この真観を成就しますと、すべとのものに対する執着心がなくなります。すべてのものを清らかな思いでみることができます。これが清浄観です。
こうして執着の心、とらわれの心がなくなりますと、一切を平等にとらえ眺める、広く大きな智恵の心がそなわってきます。これが広大智恵観です。
この広大智恵観がそなわりますと、自己と他との隔たりが除かれ、他人の苦しみをわが身の苦しみとして、うけとめる心が出てまいります。これが悲観です。この悲観が心の中にゆきわたった時、それはおのづから、他人の苦しみを除いてあげなければならないという救いの行動にとうつっていきます。これが慈観であります。この五観の修行を未来永劫に続けておられるのが、観音様であります。
私たちは、この観音様の尊いお心を仰いで、私たちみづからも観音様にあやからせて頂こう、ただ観音様にお頼みするだけだなく、私たちも観音様の一分身として人々のため、社会のためにはたらかせて頂こうと誓いをたてねばならないのです。このことを「常に願い常に瞻仰すべし」とお経にはとかれているのです。
この観音様のお心に生きる人間(これを「菩薩」といいます。)になることをみづからも決意され、また同志のお坊さん方には勿論、日本全国の人々にもそうなってもらいたいと願われて、比叡山に修行の道場を立てられ、天台宗をお開きになったのが、わが宗祖伝教大師最澄さまです。伝教大師さまはこのお心を「山家学生式」の中で次のように述べられています。

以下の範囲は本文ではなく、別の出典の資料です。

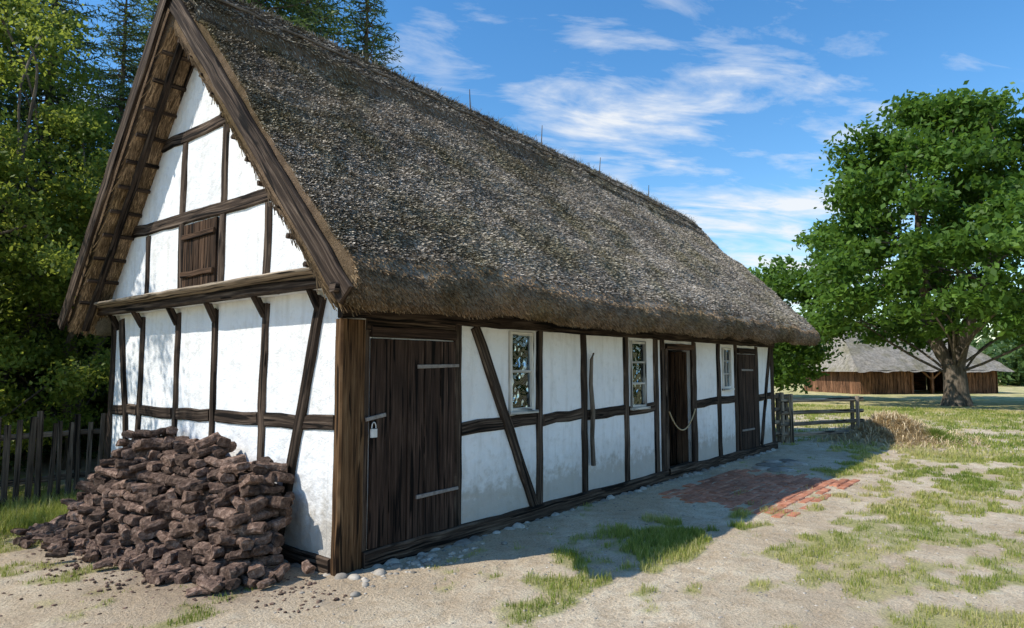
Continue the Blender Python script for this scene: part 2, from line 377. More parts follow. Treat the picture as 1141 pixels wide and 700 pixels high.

「国宝とは何物ぞ。宝とは道心なり。道心ある人を名づけて国宝となす。」「乃ち道心ある仏子、西には菩薩と称し、東には君子と号す。」「己を忘れて他を利するは慈悲の極みなり。」と。
ここにいう「道心」とは、先の観音様の五観の中に示された願い、即ち覚りへの道を求め続けるとともに、人々の苦しみをわがものとうけとめて、衆生済度の行にといそしむ心をいいます。そのために伝教大師さまは「大乗戒」を提唱して、この戒のこころを日常にいかして、生ける菩薩として人々と共にこの国の平安を祈り行動されたのであります。
この伝教大師さまの広大な願いは、そのご存生の間には結実しませんでしたが、そのあとをつがれた慈覚大師円仁さま、智證大師円珍さまはじめ多くの高僧方によって立派に完成され、天台の教えは朝廷はじめ人々の救いの教えとして栄えたのです。
その一例として、明治になるまで代々の天皇陛下即位式に「観音経」の言葉が用いられ、この言葉を天皇陛下が守ることをお誓いになった事実をあげることができます。即ち代々の天皇陛下はみづから観音様になられることを、国家国民に宣言されたのであります。私はこの事実こそ、皇室に伝わる「無私」のみ心の源泉の一つをなしていると思います。このような教えを開き遺された伝教大師さまこそ、日本国民の心のみ親と仰がれてもよいのではないでしょうか。比叡山が日本仏教の母山といわれているのですから。
では皆さん、秋の夜長、虫たちの鳴き声に耳を傾けながら、積読になっている本のページを開いてみてはいかがでしょう。